As our Supreme Court has long recognized," '[d]efendants are entitled to sentencing decisions made in the exercise of the "informed discretion" of the sentencing court. [Citations.]'" (People v. Gutierrez (2014) 58 Cal.4th 1354, 1391.) Consequently, a case must be remanded for resentencing "unless the record 'clearly indicate[s]' that the trial court would have reached the same conclusion" had it been aware of the proper scope of its discretion. (Ibid.) Here, the trial court sentenced Stull to an upper term for robbery on the assumption that it had broad discretion to determine the proper length of the sentence rather than the narrower discretion now granted by section 1170 to determine if aggravating circumstances themselves "justify the imposition of a term of imprisonment exceeding the middle term." (§ 1170, subd. (b)(2).) It is unclear that, exercising this narrower discretion, the trial court would have sentenced Stull to an upper term. For example, while the court found that Stull used a gun during a robbery, it noted that "[t]he gun was not loaded" and Stull caused no injury with it. Similarly, while the court found that Stull caused an injury by biting the employee with whom he fought, it noted that this "was a minor injury." As a consequence, we cannot conclude that the trial court's exercise of the broader discretion afforded before the recent amendment to section 1170 was harmless.
Accordingly, we will remand this matter for resentencing consistent with section 1170 as now amended.
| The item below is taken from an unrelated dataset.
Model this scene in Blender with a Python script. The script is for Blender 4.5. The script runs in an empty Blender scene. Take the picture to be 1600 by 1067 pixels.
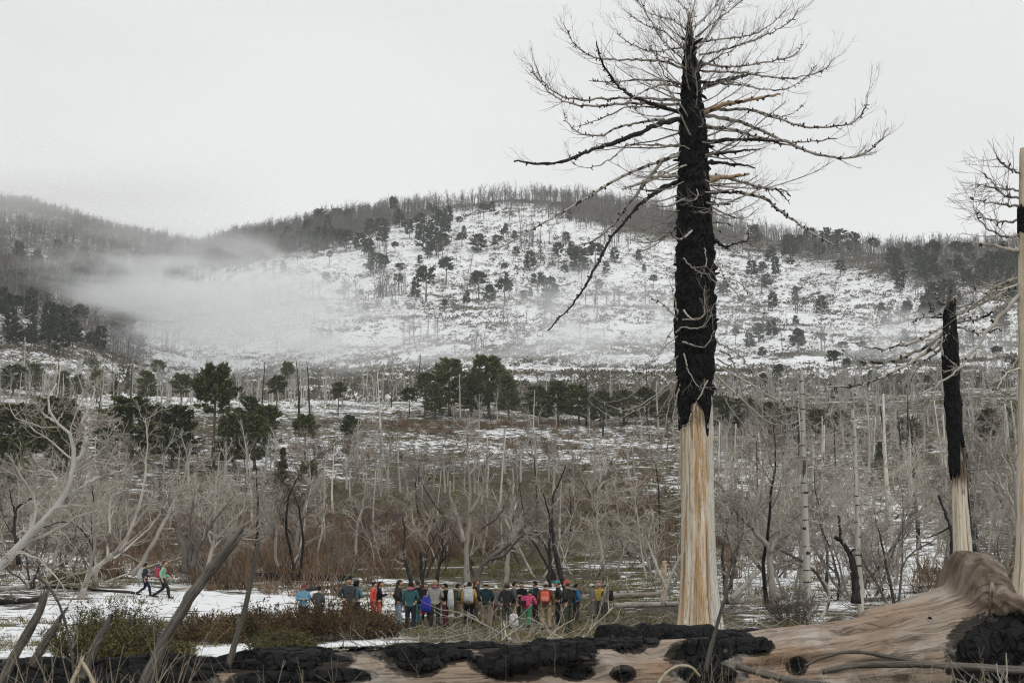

B. Criminal Justice Administration Fee
At sentencing, the trial court ordered Stull to pay a "booking fee [of] $129.75 to the City of San Jose." As the clerk's minutes recognize, this was a "CJAF," or criminal justice administration fee, under former Government Code section 29550, subdivision (c). (Stats. 2012, ch. 43, § 3.) In 2020, however, the Legislature amended Government Code section 6111 to make such court-imposed costs unenforceable and to require courts to vacate them. (Stats. 2020, ch. 91, § 62; see also Gov. Code, § 6111 ["On and after July 1, 2021, the unpaid balance of any court-imposed costs pursuant to . . . subdivision (c) or (f) of Section 29550 ... is unenforceable and uncollectible and any portion of a judgment imposing those costs shall be vacated."].) Consequently, Stull argues, and the Attorney General agrees, that any unpaid balancing owing on his criminal justice administration fee must be vacated. We concur. (People v. Greeley (2021) 70 Cal.App.5th 609, 626627.)
III. Disposition
The judgment is reversed and this matter is remanded for resentencing under Penal Code section 1170 as amended. The trial court is also directed to vacate any portion of the $129.75 criminal justice administration fee that remained unpaid as of July 1, 2021.
WE CONCUR: BAMATTRE-MANOUKIAN, ACTING P.J. LIE, J.